**SOURCE EXCERPT**
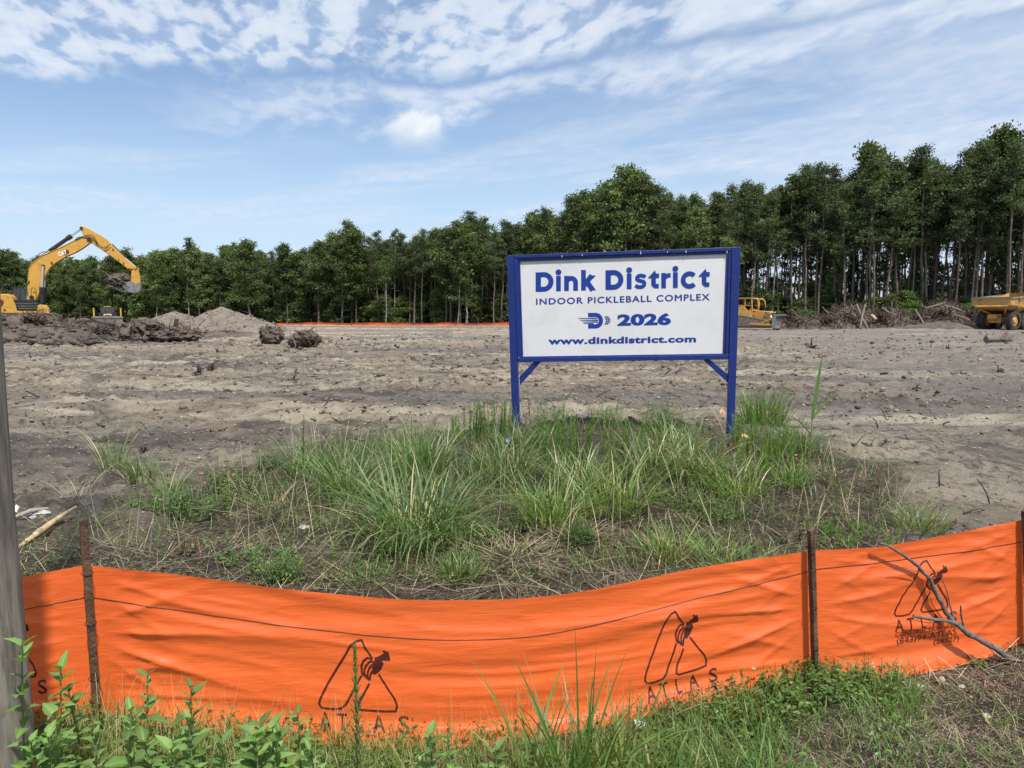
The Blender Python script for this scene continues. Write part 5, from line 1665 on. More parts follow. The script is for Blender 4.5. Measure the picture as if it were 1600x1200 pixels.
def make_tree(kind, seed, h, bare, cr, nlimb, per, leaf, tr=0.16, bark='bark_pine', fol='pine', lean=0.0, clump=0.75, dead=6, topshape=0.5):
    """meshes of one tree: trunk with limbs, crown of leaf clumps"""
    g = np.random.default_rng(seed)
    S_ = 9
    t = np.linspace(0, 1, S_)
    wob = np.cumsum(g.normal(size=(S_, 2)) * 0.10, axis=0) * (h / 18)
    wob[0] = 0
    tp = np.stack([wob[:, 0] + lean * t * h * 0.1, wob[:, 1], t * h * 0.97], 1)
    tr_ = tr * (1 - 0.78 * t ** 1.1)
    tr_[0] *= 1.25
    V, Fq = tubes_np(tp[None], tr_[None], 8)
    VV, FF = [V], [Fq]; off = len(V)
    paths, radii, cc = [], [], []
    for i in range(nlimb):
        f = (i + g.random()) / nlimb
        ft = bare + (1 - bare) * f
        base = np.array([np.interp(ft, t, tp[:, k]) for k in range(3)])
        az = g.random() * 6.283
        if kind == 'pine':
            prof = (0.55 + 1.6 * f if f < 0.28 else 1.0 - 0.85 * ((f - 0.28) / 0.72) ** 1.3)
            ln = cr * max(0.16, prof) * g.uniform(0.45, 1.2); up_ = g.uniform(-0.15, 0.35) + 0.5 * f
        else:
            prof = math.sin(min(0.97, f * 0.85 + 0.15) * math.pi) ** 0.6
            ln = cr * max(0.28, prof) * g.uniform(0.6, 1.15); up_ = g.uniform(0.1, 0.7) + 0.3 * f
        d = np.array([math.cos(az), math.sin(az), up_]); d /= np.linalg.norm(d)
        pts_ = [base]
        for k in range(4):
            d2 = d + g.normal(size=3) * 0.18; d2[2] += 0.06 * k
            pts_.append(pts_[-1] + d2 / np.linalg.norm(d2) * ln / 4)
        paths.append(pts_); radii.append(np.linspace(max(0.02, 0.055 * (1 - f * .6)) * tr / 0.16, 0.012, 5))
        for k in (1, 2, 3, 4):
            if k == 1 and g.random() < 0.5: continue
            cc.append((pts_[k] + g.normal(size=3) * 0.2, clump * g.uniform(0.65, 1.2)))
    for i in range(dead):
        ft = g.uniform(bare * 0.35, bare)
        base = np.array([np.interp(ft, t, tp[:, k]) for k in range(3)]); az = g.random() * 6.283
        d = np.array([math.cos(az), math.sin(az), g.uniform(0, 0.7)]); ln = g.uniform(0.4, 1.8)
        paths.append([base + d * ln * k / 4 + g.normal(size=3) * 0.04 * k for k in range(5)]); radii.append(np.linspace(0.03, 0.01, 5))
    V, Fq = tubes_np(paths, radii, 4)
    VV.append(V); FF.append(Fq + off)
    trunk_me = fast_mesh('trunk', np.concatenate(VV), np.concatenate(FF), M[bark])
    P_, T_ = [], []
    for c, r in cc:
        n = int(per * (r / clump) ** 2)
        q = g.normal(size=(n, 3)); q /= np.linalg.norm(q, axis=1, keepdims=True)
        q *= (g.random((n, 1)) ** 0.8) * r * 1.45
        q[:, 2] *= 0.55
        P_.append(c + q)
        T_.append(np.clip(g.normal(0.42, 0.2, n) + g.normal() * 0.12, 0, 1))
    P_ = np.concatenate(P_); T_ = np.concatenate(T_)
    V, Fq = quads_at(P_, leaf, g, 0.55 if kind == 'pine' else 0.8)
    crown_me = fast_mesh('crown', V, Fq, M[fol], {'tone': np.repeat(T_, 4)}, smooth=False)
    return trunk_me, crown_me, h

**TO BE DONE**
Reproduce the material word for word. Any pictures should be left out of the copy.

**ANSWER TO THE TASK**
The Blender Python script for this scene continues. Write part 5, from line 1665 on. More parts follow. The script is for Blender 4.5. Measure the picture as if it were 1600x1200 pixels.
def make_tree(kind, seed, h, bare, cr, nlimb, per, leaf, tr=0.16, bark='bark_pine', fol='pine', lean=0.0, clump=0.75, dead=6, topshape=0.5):
    """meshes of one tree: trunk with limbs, crown of leaf clumps"""
    g = np.random.default_rng(seed)
    S_ = 9
    t = np.linspace(0, 1, S_)
    wob = np.cumsum(g.normal(size=(S_, 2)) * 0.10, axis=0) * (h / 18)
    wob[0] = 0
    tp = np.stack([wob[:, 0] + lean * t * h * 0.1, wob[:, 1], t * h * 0.97], 1)
    tr_ = tr * (1 - 0.78 * t ** 1.1)
    tr_[0] *= 1.25
    V, Fq = tubes_np(tp[None], tr_[None], 8)
    VV, FF = [V], [Fq]; off = len(V)
    paths, radii, cc = [], [], []
    for i in range(nlimb):
        f = (i + g.random()) / nlimb
        ft = bare + (1 - bare) * f
        base = np.array([np.interp(ft, t, tp[:, k]) for k in range(3)])
        az = g.random() * 6.283
        if kind == 'pine':
            prof = (0.55 + 1.6 * f if f < 0.28 else 1.0 - 0.85 * ((f - 0.28) / 0.72) ** 1.3)
            ln = cr * max(0.16, prof) * g.uniform(0.45, 1.2); up_ = g.uniform(-0.15, 0.35) + 0.5 * f
        else:
            prof = math.sin(min(0.97, f * 0.85 + 0.15) * math.pi) ** 0.6
            ln = cr * max(0.28, prof) * g.uniform(0.6, 1.15); up_ = g.uniform(0.1, 0.7) + 0.3 * f
        d = np.array([math.cos(az), math.sin(az), up_]); d /= np.linalg.norm(d)
        pts_ = [base]
        for k in range(4):
            d2 = d + g.normal(size=3) * 0.18; d2[2] += 0.06 * k
            pts_.append(pts_[-1] + d2 / np.linalg.norm(d2) * ln / 4)
        paths.append(pts_); radii.append(np.linspace(max(0.02, 0.055 * (1 - f * .6)) * tr / 0.16, 0.012, 5))
        for k in (1, 2, 3, 4):
            if k == 1 and g.random() < 0.5: continue
            cc.append((pts_[k] + g.normal(size=3) * 0.2, clump * g.uniform(0.65, 1.2)))
    for i in range(dead):
        ft = g.uniform(bare * 0.35, bare)
        base = np.array([np.interp(ft, t, tp[:, k]) for k in range(3)]); az = g.random() * 6.283
        d = np.array([math.cos(az), math.sin(az), g.uniform(0, 0.7)]); ln = g.uniform(0.4, 1.8)
        paths.append([base + d * ln * k / 4 + g.normal(size=3) * 0.04 * k for k in range(5)]); radii.append(np.linspace(0.03, 0.01, 5))
    V, Fq = tubes_np(paths, radii, 4)
    VV.append(V); FF.append(Fq + off)
    trunk_me = fast_mesh('trunk', np.concatenate(VV), np.concatenate(FF), M[bark])
    P_, T_ = [], []
    for c, r in cc:
        n = int(per * (r / clump) ** 2)
        q = g.normal(size=(n, 3)); q /= np.linalg.norm(q, axis=1, keepdims=True)
        q *= (g.random((n, 1)) ** 0.8) * r * 1.45
        q[:, 2] *= 0.55
        P_.append(c + q)
        T_.append(np.clip(g.normal(0.42, 0.2, n) + g.normal() * 0.12, 0, 1))
    P_ = np.concatenate(P_); T_ = np.concatenate(T_)
    V, Fq = quads_at(P_, leaf, g, 0.55 if kind == 'pine' else 0.8)
    crown_me = fast_mesh('crown', V, Fq, M[fol], {'tone': np.repeat(T_, 4)}, smooth=False)
    return trunk_me, crown_me, h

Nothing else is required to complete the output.